Seoul shares tumble on record oil, U.S. selloff
(Updates to mid-morning)
By Park Jung-youn
SEOUL, June 27 (Reuters) - Seoul shares traded lower on Friday led by exporters after record oil prices and rekindled worries about the global credit crunch sent Wall Street shares sharply lower overnight.
Carmakers and financials such as Hyundai Motor (005380.KS) and
Kookmin Bank 060000.KS tumbled after a major U.S. investment
bank urged investors to sell bank and automaker shares, causing
their Wall Street peers to tumble overnight.
Hyundai Motor fell 3.92 percent to 73,600 won and Kia Motors
dropped 2.97 percent to 11,450 won. South Korea's bluechip
banking issues including Kookmin Bank and Shinhan Financial Group
(055550.KS) were down 1.75 percent and 2.97 percent each.
The Korea Composite Stock Price Index was down 2.1 percent to 1,682.35 points as of 0138 GMT, the lowest since late March, and also down 11.4 percent from the mid-May high of 1,901.
"Every negative market factor possibly thinkable is in the picture, and with the U.S. selloff thrown in on top of that, panic-selling has been triggered," said Oh Hyun-seok, a market analyst at Samsung Securities.
"And the market currently has little internal strength to offset bad external factors," Oh said, adding that the index however looked likely to hold firm at around 1,650.
"Unless systemic risks about Asian markets emerge, as in a full-fledged financial crisis in Vietnam or Thailand, (in that case) the market would steady at the 1,600-level."

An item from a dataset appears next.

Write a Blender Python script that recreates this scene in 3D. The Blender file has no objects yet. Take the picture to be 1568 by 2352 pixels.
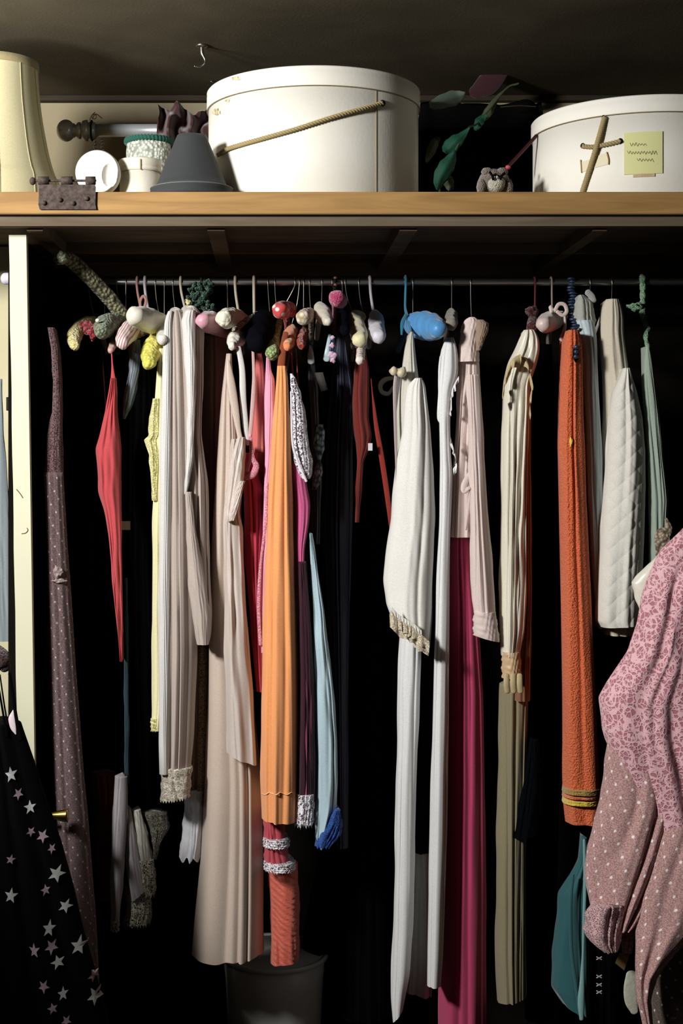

Analysts also cautioned against bargain hunting as the market is more or less on a downward trend until some stabilisation in oil prices at "resonable levels" are seen, as corporate profits from the second half are seen under pressure.
"Investors are hoping for some monetary policy agreements among G8 nations at the upcoming July meeting, to help prop up the U.S. dollar," said Lee Sun-yeob, a market analyst at Goodmorning Shinhan Securities.
"Meanwhile hopes for a rebound during second quarter earnings will be unanswered as third quarter numbers are set to be weak," Lee said, adding that "less steep falls or a weak rebound" are likely during July earnings season, with substantial rises unlikely unless tangible improvements in the macroeconomic backdrop emerge.
LG SLIDE
LG Electronics (066570.KS) stood out with a 3.23 percent
slide to 120,000 won after Lehman Brothers cut its price target
on the No.4 handset maker citing a "more cautious view" on the
handset business and profitability in other business divisions.
"We lower LG Elec's second quarter global operating profit estimate by 5.5 percent to 821 billion won as we expect the handset business to miss its shipment guidance of 30 million units by 2.3 million units and other business to experience slightly weaker margins," Lehman said in its report on Friday.
Technology bellwhethers such as Samsung Electronics (005930.KS) and Hynix Semiconductor (000660.KS) likewise fell across the board on an increasingly grim outlook for the sector amid rapidly cooling consumer sentiment.
Samsung Elec shed 2.86 percent to 646,000 won and Hynix went down 3.31 percent to 26,300 won.
Meanwhile gains in oil prices to a new record above $140 a barrel also put airlines such as Korean Air Line (003490.KS) and Asiana Airlines (020560.KS) under pressure. Korean Air lost 3.95 percent to 51,100 won and Asiana Airlines dropped 2.61 percent to 5,590 won.